© JUNGE FREIHEIT Verlag GmbH & Co.  www.jungefreiheit.de  25/12 15. Juni 2012

Blick in die Medien
Wer keine Probleme hat, macht sich welche
Toni Roidl

Der Protest gegen Menschenrechtsverletzungen aller Art ist eine Kernkompetenz der taz. Ob Ungarn, Uganda oder Uruguay – die Genossen wachen global über das Wohl von Minderheiten.

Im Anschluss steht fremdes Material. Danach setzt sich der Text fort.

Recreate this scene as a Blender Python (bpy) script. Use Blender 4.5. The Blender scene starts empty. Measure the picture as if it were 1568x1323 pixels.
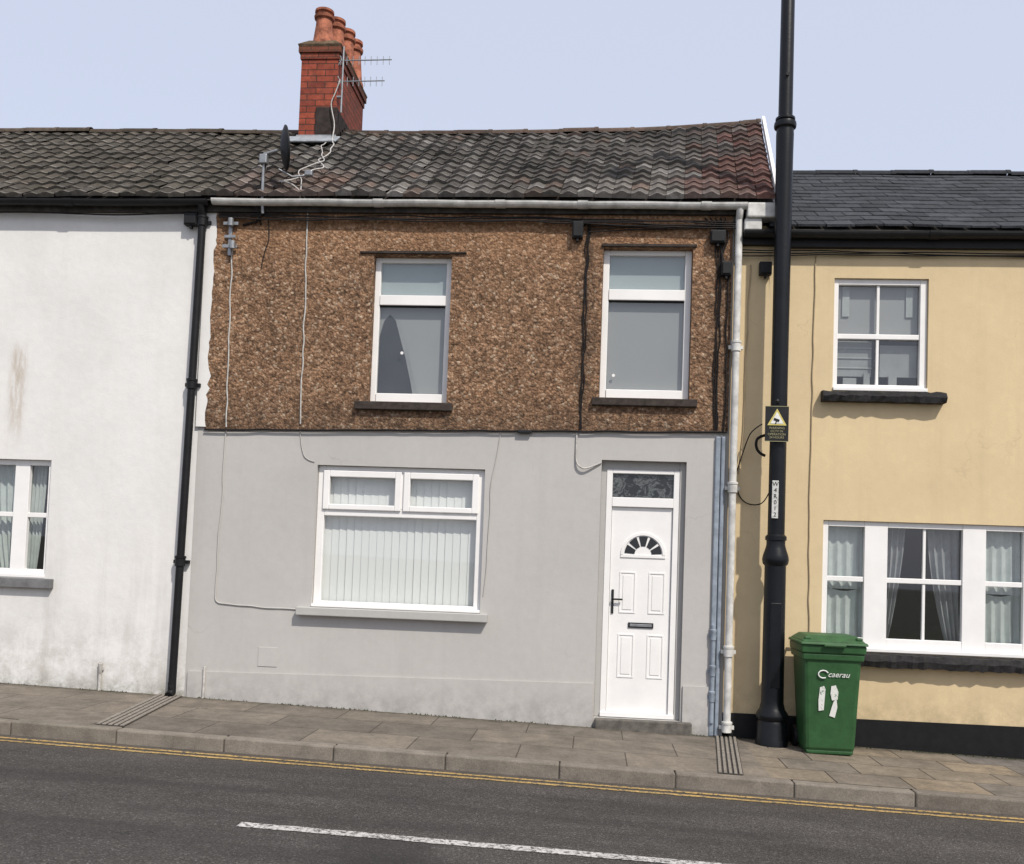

Doch jetzt gibt es Knatsch um eine Kolumne. Auslöser war ein Reisebericht von taz-Reporter Jan Feddersen aus Baku. Der Redakteur für Pop, Promis und Homosexualität hat bereits mehrere Bücher über den Eurovision Song Contest veröffentlicht, darum hielt man ihn wohl für den richtigen Mann, per taz-Ticket nach Aserbaidschan zu fliegen.

Als Experte inspizierte Feddersen vor Ort sogleich die Situation Homosexueller – und gab Entwarnung! Berichte über Diskriminierung seien „westliche Gerüchte“ und „Greuelpropaganda von Menschenrechtisten“. Alles in Butter, Baku ein einziger Christopher-Street-Day.

Diese rosarote Schilderung löste bei schwulen Internet-Aktivisten einen Empörungsreflex aus. Denn im Gegensatz zu Feddersen wußten diese sehr wohl von Verfolgungen Homosexueller zu berichten. Der schwule taz-Kolumnist Elmar Kraushaar (62) verfaßte eine Replik, die mit Feddersen hart ins Gericht ging. Doch sie erschien nie. taz-Chefin Ines Pohl erklärte dazu dem Homo-Blog queer.de: „Es gibt seit langem eine Übereinkunft in der taz: Man greift Kollegen nicht in der eigenen Zeitung an.“

Nicht das erste Mal, daß Kraushaar den kürzeren zieht: Ihm sei bereits einmal eine Kolumne gestrichen worden, weil er einen angeblich schwulenfeindlichen Text in der taz kritisiert hatte. Die lesbische Chefredakteurin habe den Text damals rausgeschmissen, weil er ihrem schwulen Kollegen Feddersen nicht gefallen habe, mutmaßt Kraushaar gegenüber queer.de. Nun sehen sich die taz-Genossen einem schwulen „Shitstorm“ ausgesetzt: Das Internet schreit Zensur und Diktatur!

Der Situation der Menschenrechte in Aserbaidschan ist durch diesen Zickenkrieg bestimmt nicht geholfen.